The second decision was where to draw the line between the two types of expense recognition. The boards opted for Option 3 (as described in agenda paper 3D/237):
(a) Leases of property (defined as land or a building – or part of a building – or both) should be accounted for using a straight-line presentation in the income statement ... unless:
(i) The lease term is for the major part of the economic life of the underlying asset; or
(ii) The present value of fixed lease payments accounts for substantially all of the fair value of the underlying asset.
(b) Leases of assets other than property should be accounted for under Approach 1 [finance accounting] ... unless:
(i) The lease term is an insignificant portion of the economic life of the underlying asset;
(ii) The present value of the fixed lease payments is insignificant relative to the fair value of the underlying asset.
The boards' push for convergence was in evidence in the voting. A solid majority of the IASB preferred a single methodology for all leases, using finance lease accounting. However, members of the FASB very strongly felt that straight line expensing was a necessary part of the standard, and the IASB agreed in the interest of having a common standard.

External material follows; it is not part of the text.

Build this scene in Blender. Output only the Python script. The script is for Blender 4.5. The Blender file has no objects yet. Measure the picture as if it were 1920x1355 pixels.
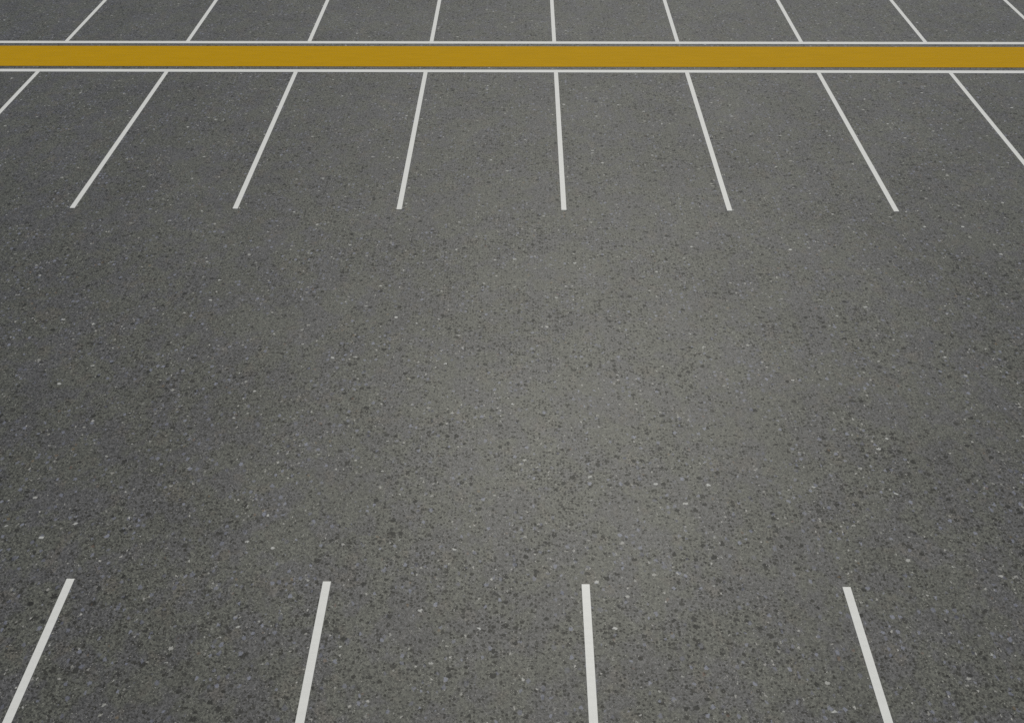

The implications are that virtually all equipment (except leases of 12 months or less, which have previously been excluded from the standard and will be treated like current operating leases) will use finance accounting, while the vast majority of property leases will use straight line accounting. Only when a property lease is for nearly all of an asset's useful life (or there is an ownership transfer or bargain purchase option) will finance accounting be used. We'll have to see how this sorts out in practice, but this probably means that a lease of a building for less than 30 or 40 years will use straight line unless there are very special circumstances.
Lessor accounting
Having made that decision, the boards discussed the implications for lessors. Since they previously decided that lessors of "investment property" could use operating lease accounting, and this would cover virtually all property lessors, the focus was on equipment lessors. The boards decided that they would use accounting more or less symmetrical with lessee accounting, so the "receivable and residual" model will apply to equipment leases unless the lease has an "insignificant" term or receivable. This is similar to current capital lessor accounting, but with the benefit to lessors that they are permitted to recognize a portion of profit at inception (proportional to the value of the receivable compared to the residual), whereas currently profit is recognized over the life of the lease.Next steps
There will be some wrap-up decisions to make at the July joint boards meeting, related to the RED comment period, transition, and disclosure adjustments. After that, the staff will prepare the RED, with the expectation that it will be released in Q4 2012. (If no further hitches come up, early in the quarter would seem likely.) With an expected 4-month comment period, then time to redeliberate based on comments received, a mid-year 2013 release date of the new standard seems possible, unless there's strong pushback. However, the boards seem to have met the biggest objections, so I think any changes this time around are likely to be modest (tweaks of wording, adjustments of disclosures, etc.), not the wholesale rewrite that we got between the original ED and the RED.At this point, I wouldn't expect an effective date before 2016, to allow companies time to update their systems and gather any needed information. However, the requirement to restate prior years remains, so U.S. companies will generally need to recalculate 2014 & 2015 when they first apply the standard in 2016. If early implementation is permitted, the recalculation period would move forward commensurately. In other words, 2016 isn't that far away.